→ RECORD LIST:
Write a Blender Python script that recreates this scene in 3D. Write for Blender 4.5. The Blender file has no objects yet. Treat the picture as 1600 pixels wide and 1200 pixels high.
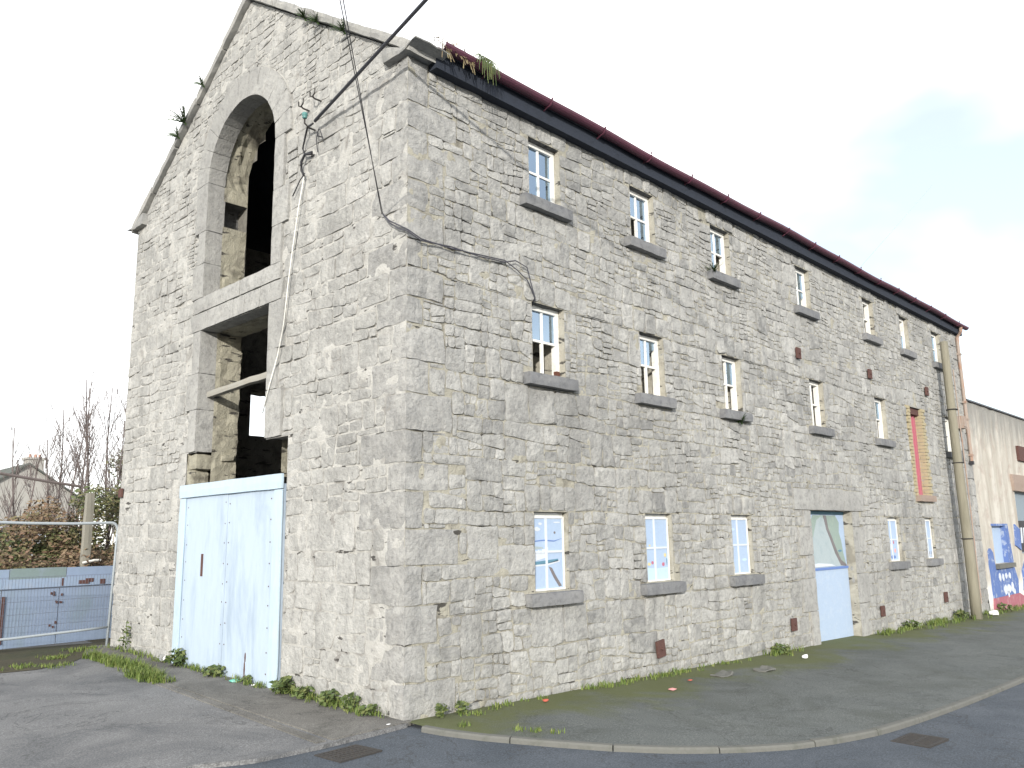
import bpy, bmesh, math, random
from mathutils import Vector, noise, Matrix
from mathutils.geometry import delaunay_2d_cdt, tessellate_polygon
R = math.radians
rng = random.Random(11)
SC = bpy.context.scene
COL = SC.collection

# ------------------------------------------------------------------ camera
CAM = Vector((-5.206, -6.551, 1.693))
YAW, PITCH, ROLL, FPX = 0.76971, 0.18431, -0.01731, 1293.3
def cam_axes():
    f = Vector((math.cos(YAW)*math.cos(PITCH), math.sin(YAW)*math.cos(PITCH), math.sin(PITCH)))
    r = Vector((math.sin(YAW), -math.cos(YAW), 0)); u = r.cross(f)
    c, s = math.cos(ROLL), math.sin(ROLL)
    return f, r*c+u*s, u*c-r*s
CF, CR, CU = cam_axes()
cam = bpy.data.objects.new('camera', bpy.data.cameras.new('camera'))
COL.objects.link(cam); SC.camera = cam
cam.matrix_world = Matrix(((CR.x, CU.x, -CF.x, CAM.x), (CR.y, CU.y, -CF.y, CAM.y), (CR.z, CU.z, -CF.z, CAM.z), (0, 0, 0, 1)))
cam.data.sensor_width = 36; cam.data.lens = FPX/1600*36; cam.data.clip_start = .05; cam.data.clip_end = 3000

# ------------------------------------------------------------------ light
SUN_AZ, SUN_EL = R(50), R(15)       # azimuth from -y towards -x
SUN_STRENGTH, SKY_STRENGTH, CLOUD = 2.9, 0.1, 11.5
SC.view_settings.view_transform = 'Standard'; SC.view_settings.look = 'None'
SC.view_settings.exposure = 0.74; SC.view_settings.gamma = 1; SC.view_settings.use_curve_mapping = False
S = Vector((-math.sin(SUN_AZ)*math.cos(SUN_EL), -math.cos(SUN_AZ)*math.cos(SUN_EL), math.sin(SUN_EL)))
sl = bpy.data.lights.new('sun', 'SUN'); sl.energy = SUN_STRENGTH; sl.angle = R(.9); sl.color = (1, .955, .88)
so = bpy.data.objects.new('sun', sl); COL.objects.link(so)
so.rotation_euler = S.to_track_quat('Z', 'Y').to_euler(); so.location = (-30, -25, 20)

def nd(nt, t, **kw):
    n = nt.nodes.new(t)
    for k, v in kw.items():
        if k in n.inputs: n.inputs[k].default_value = v
        else: setattr(n, k, v)
    return n
def ramp(nt, fac, stops, interp='LINEAR'):
    n = nt.nodes.new('ShaderNodeValToRGB'); n.color_ramp.interpolation = interp
    e = n.color_ramp.elements
    while len(e) < len(stops): e.new(.5)
    for i, (p, c) in enumerate(stops):
        e[i].position = p; e[i].color = (c, c, c, 1) if isinstance(c, (int, float)) else (*c, 1)
    if fac is not None: nt.links.new(fac, n.inputs[0])
    return n.outputs[0]
def mixc(nt, fac, a, b, mode='MIX'):
    n = nt.nodes.new('ShaderNodeMix'); n.data_type = 'RGBA'; n.blend_type = mode
    for s, v in ((n.inputs[0], fac), (n.inputs[6], a), (n.inputs[7], b)):
        if hasattr(v, 'node'): nt.links.new(v, s)
        elif isinstance(v, (int, float)): s.default_value = v
        else: s.default_value = (*v, 1)
    return n.outputs[2]
def math_(nt, op, a, b=None, clamp=False):
    n = nt.nodes.new('ShaderNodeMath'); n.operation = op; n.use_clamp = clamp
    for i, v in enumerate((a, b)):
        if v is None: continue
        if hasattr(v, 'node'): nt.links.new(v, n.inputs[i])
        else: n.inputs[i].default_value = v
    return n.outputs[0]

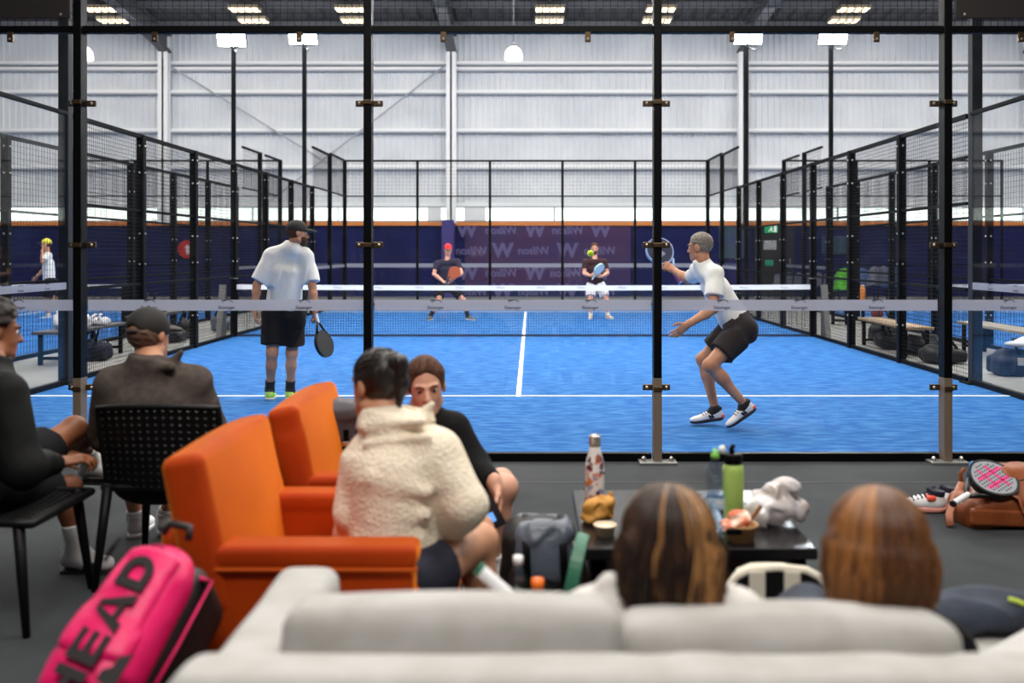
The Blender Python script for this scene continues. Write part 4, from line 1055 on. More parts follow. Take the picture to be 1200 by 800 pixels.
# ------------------------------------------------------------------ shoe builder (also worn by the people)
m_shoew = mat('shoe_white', (226, 226, 228), .55); m_coral = mat('shoe_coral', (236, 88, 66), .5); m_navyk = mat('shoe_navy', (26, 26, 48), .6)
def shoe_geo(parent, heel, d, up, L, m_up, m_sole, m_heel=None, m_collar=None, lace=None, marks=None, res=.005, name='shoe'):
    """heel = point on the ground plane of the sole under the heel"""
    x, y, z = ortho(d, up); fr = rows(frame(V((0, 0, 0)), x, y, z)); H = V(heel); F = lambda a, b, c: H + x * a * L + y * b * L + z * c * L
    S = Soft(res)
    S.ell(F(0, .19, .17), (.14 * L, .19 * L, .16 * L), fr); S.ell(F(0, .42, .17), (.145 * L, .26 * L, .15 * L), fr, k=.03); S.ell(F(0, .74, .12), (.165 * L, .27 * L, .105 * L), fr, k=.03)
    S.cap(F(0, .18, .2), F(0, .165, .40), .135 * L, .15 * L, k=.02, fb=True)
    S.cut(F(0, 0, .045), -z)
    o = S.mesh(name, m_up, parent)
    S = Soft(res); S.ell(F(0, .2, .06), (.145 * L, .22 * L, .09 * L), fr); S.ell(F(0, .68, .06), (.172 * L, .34 * L, .085 * L), fr, k=.05); S.cap(F(0, .2, .05), F(0, .7, .05), .1 * L, .12 * L, k=.03)
    S.cut(F(0, 0, .0), -z); S.cut(F(0, 0, .095), z); S.mesh('sole', m_sole, o)
    if m_heel:
        S = Soft(res); S.ell(F(0, .08, .12), (.125 * L, .12 * L, .09 * L), fr); S.cut(F(0, .2, 0), y); S.mesh('heel_counter', m_heel, o)
    if m_collar:
        S = Soft(res); S.cap(F(0, .175, .30), F(0, .16, .415), .148 * L, .16 * L, fa=True, fb=True); S.cap(F(0, .22, .30), F(0, .30, .43), .085 * L, .05 * L, k=.02); S.mesh('collar', m_collar, o)
    if lace:
        mb = MB()
        for k in range(4):
            b = .38 + k * .075; c = .335 - k * .026
            mb.tube([F(-.105, b, c - .045), F(0, b + .02, c + .012), F(.105, b, c - .045)], .007 * L / .28, 6)
        mb.tube([F(0, .36, .3), F(.08, .3, .36), F(.1, .36, .31)], .005 * L / .28, 6); mb.tube([F(0, .36, .3), F(-.08, .3, .36), F(-.1, .36, .31)], .005 * L / .28, 6)
        mb.build('lace', lace, o)
    if marks:
        mb = MB()
        for s in (-1, 1):
            for k in (0, 1): mb.tube([F(s * .15, .33 + k * .08, .12), F(s * .14, .38 + k * .08, .21)], .010 * L / .28, 6)
        mb.build('side_stripe', marks, o)
    return o
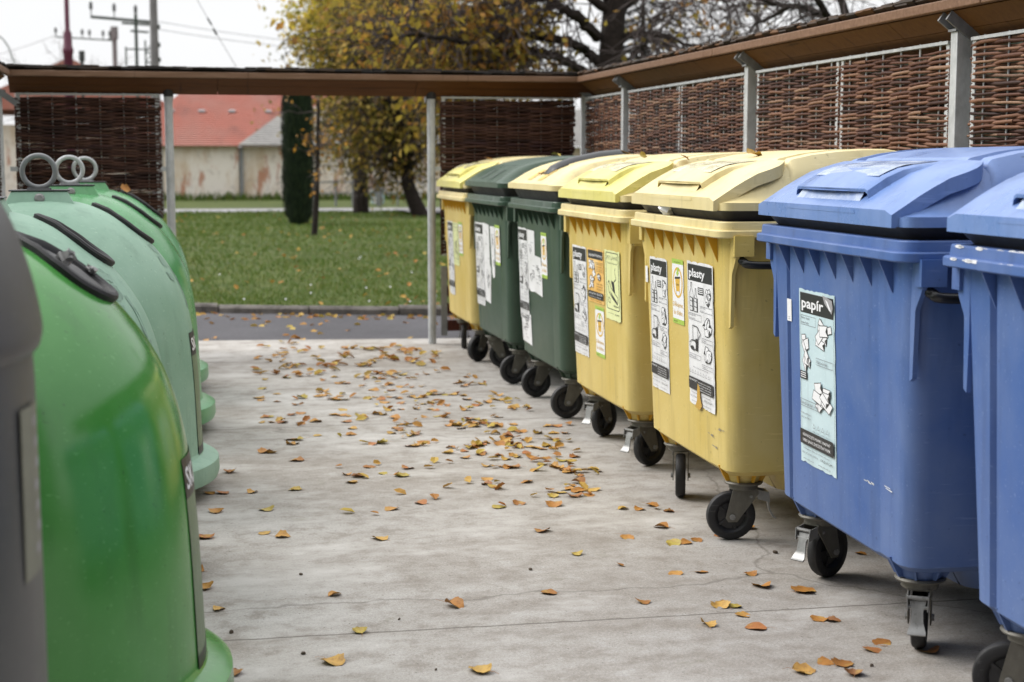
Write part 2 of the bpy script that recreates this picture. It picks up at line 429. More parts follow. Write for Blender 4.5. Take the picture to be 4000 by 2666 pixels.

→ THE PROBLEM:
The entries above are to be returned exactly, without their pictures.

→ SOLUTION TO THE EXERCISE:
Write a Blender Python script that recreates this scene in 3D. Write for Blender 4.5. The Blender file has no objects yet. Treat the picture as 1600 pixels wide and 1200 pixels high.
import bpy, bmesh, math, random
from mathutils import Vector, noise, Matrix
from mathutils.geometry import delaunay_2d_cdt, tessellate_polygon
R = math.radians
rng = random.Random(11)
SC = bpy.context.scene
COL = SC.collection

# ------------------------------------------------------------------ camera
CAM = Vector((-5.206, -6.551, 1.693))
YAW, PITCH, ROLL, FPX = 0.76971, 0.18431, -0.01731, 1293.3
def cam_axes():
    f = Vector((math.cos(YAW)*math.cos(PITCH), math.sin(YAW)*math.cos(PITCH), math.sin(PITCH)))
    r = Vector((math.sin(YAW), -math.cos(YAW), 0)); u = r.cross(f)
    c, s = math.cos(ROLL), math.sin(ROLL)
    return f, r*c+u*s, u*c-r*s
CF, CR, CU = cam_axes()
cam = bpy.data.objects.new('camera', bpy.data.cameras.new('camera'))
COL.objects.link(cam); SC.camera = cam
cam.matrix_world = Matrix(((CR.x, CU.x, -CF.x, CAM.x), (CR.y, CU.y, -CF.y, CAM.y), (CR.z, CU.z, -CF.z, CAM.z), (0, 0, 0, 1)))
cam.data.sensor_width = 36; cam.data.lens = FPX/1600*36; cam.data.clip_start = .05; cam.data.clip_end = 3000

# ------------------------------------------------------------------ light
SUN_AZ, SUN_EL = R(50), R(15)       # azimuth from -y towards -x
SUN_STRENGTH, SKY_STRENGTH, CLOUD = 2.9, 0.1, 11.5
SC.view_settings.view_transform = 'Standard'; SC.view_settings.look = 'None'
SC.view_settings.exposure = 0.74; SC.view_settings.gamma = 1; SC.view_settings.use_curve_mapping = False
S = Vector((-math.sin(SUN_AZ)*math.cos(SUN_EL), -math.cos(SUN_AZ)*math.cos(SUN_EL), math.sin(SUN_EL)))
sl = bpy.data.lights.new('sun', 'SUN'); sl.energy = SUN_STRENGTH; sl.angle = R(.9); sl.color = (1, .955, .88)
so = bpy.data.objects.new('sun', sl); COL.objects.link(so)
so.rotation_euler = S.to_track_quat('Z', 'Y').to_euler(); so.location = (-30, -25, 20)

def nd(nt, t, **kw):
    n = nt.nodes.new(t)
    for k, v in kw.items():
        if k in n.inputs: n.inputs[k].default_value = v
        else: setattr(n, k, v)
    return n
def ramp(nt, fac, stops, interp='LINEAR'):
    n = nt.nodes.new('ShaderNodeValToRGB'); n.color_ramp.interpolation = interp
    e = n.color_ramp.elements
    while len(e) < len(stops): e.new(.5)
    for i, (p, c) in enumerate(stops):
        e[i].position = p; e[i].color = (c, c, c, 1) if isinstance(c, (int, float)) else (*c, 1)
    if fac is not None: nt.links.new(fac, n.inputs[0])
    return n.outputs[0]
def mixc(nt, fac, a, b, mode='MIX'):
    n = nt.nodes.new('ShaderNodeMix'); n.data_type = 'RGBA'; n.blend_type = mode
    for s, v in ((n.inputs[0], fac), (n.inputs[6], a), (n.inputs[7], b)):
        if hasattr(v, 'node'): nt.links.new(v, s)
        elif isinstance(v, (int, float)): s.default_value = v
        else: s.default_value = (*v, 1)
    return n.outputs[2]
def math_(nt, op, a, b=None, clamp=False):
    n = nt.nodes.new('ShaderNodeMath'); n.operation = op; n.use_clamp = clamp
    for i, v in enumerate((a, b)):
        if v is None: continue
        if hasattr(v, 'node'): nt.links.new(v, n.inputs[i])
        else: n.inputs[i].default_value = v
    return n.outputs[0]

The Blender Python script for this scene continues. Write part 4, from line 1055 on. More parts follow. Take the picture to be 1200 by 800 pixels.
# ------------------------------------------------------------------ shoe builder (also worn by the people)
m_shoew = mat('shoe_white', (226, 226, 228), .55); m_coral = mat('shoe_coral', (236, 88, 66), .5); m_navyk = mat('shoe_navy', (26, 26, 48), .6)
def shoe_geo(parent, heel, d, up, L, m_up, m_sole, m_heel=None, m_collar=None, lace=None, marks=None, res=.005, name='shoe'):
    """heel = point on the ground plane of the sole under the heel"""
    x, y, z = ortho(d, up); fr = rows(frame(V((0, 0, 0)), x, y, z)); H = V(heel); F = lambda a, b, c: H + x * a * L + y * b * L + z * c * L
    S = Soft(res)
    S.ell(F(0, .19, .17), (.14 * L, .19 * L, .16 * L), fr); S.ell(F(0, .42, .17), (.145 * L, .26 * L, .15 * L), fr, k=.03); S.ell(F(0, .74, .12), (.165 * L, .27 * L, .105 * L), fr, k=.03)
    S.cap(F(0, .18, .2), F(0, .165, .40), .135 * L, .15 * L, k=.02, fb=True)
    S.cut(F(0, 0, .045), -z)
    o = S.mesh(name, m_up, parent)
    S = Soft(res); S.ell(F(0, .2, .06), (.145 * L, .22 * L, .09 * L), fr); S.ell(F(0, .68, .06), (.172 * L, .34 * L, .085 * L), fr, k=.05); S.cap(F(0, .2, .05), F(0, .7, .05), .1 * L, .12 * L, k=.03)
    S.cut(F(0, 0, .0), -z); S.cut(F(0, 0, .095), z); S.mesh('sole', m_sole, o)
    if m_heel:
        S = Soft(res); S.ell(F(0, .08, .12), (.125 * L, .12 * L, .09 * L), fr); S.cut(F(0, .2, 0), y); S.mesh('heel_counter', m_heel, o)
    if m_collar:
        S = Soft(res); S.cap(F(0, .175, .30), F(0, .16, .415), .148 * L, .16 * L, fa=True, fb=True); S.cap(F(0, .22, .30), F(0, .30, .43), .085 * L, .05 * L, k=.02); S.mesh('collar', m_collar, o)
    if lace:
        mb = MB()
        for k in range(4):
            b = .38 + k * .075; c = .335 - k * .026
            mb.tube([F(-.105, b, c - .045), F(0, b + .02, c + .012), F(.105, b, c - .045)], .007 * L / .28, 6)
        mb.tube([F(0, .36, .3), F(.08, .3, .36), F(.1, .36, .31)], .005 * L / .28, 6); mb.tube([F(0, .36, .3), F(-.08, .3, .36), F(-.1, .36, .31)], .005 * L / .28, 6)
        mb.build('lace', lace, o)
    if marks:
        mb = MB()
        for s in (-1, 1):
            for k in (0, 1): mb.tube([F(s * .15, .33 + k * .08, .12), F(s * .14, .38 + k * .08, .21)], .010 * L / .28, 6)
        mb.build('side_stripe', marks, o)
    return o
Write part 2 of the bpy script that recreates this picture. It picks up at line 429. More parts follow. Write for Blender 4.5. Take the picture to be 4000 by 2666 pixels.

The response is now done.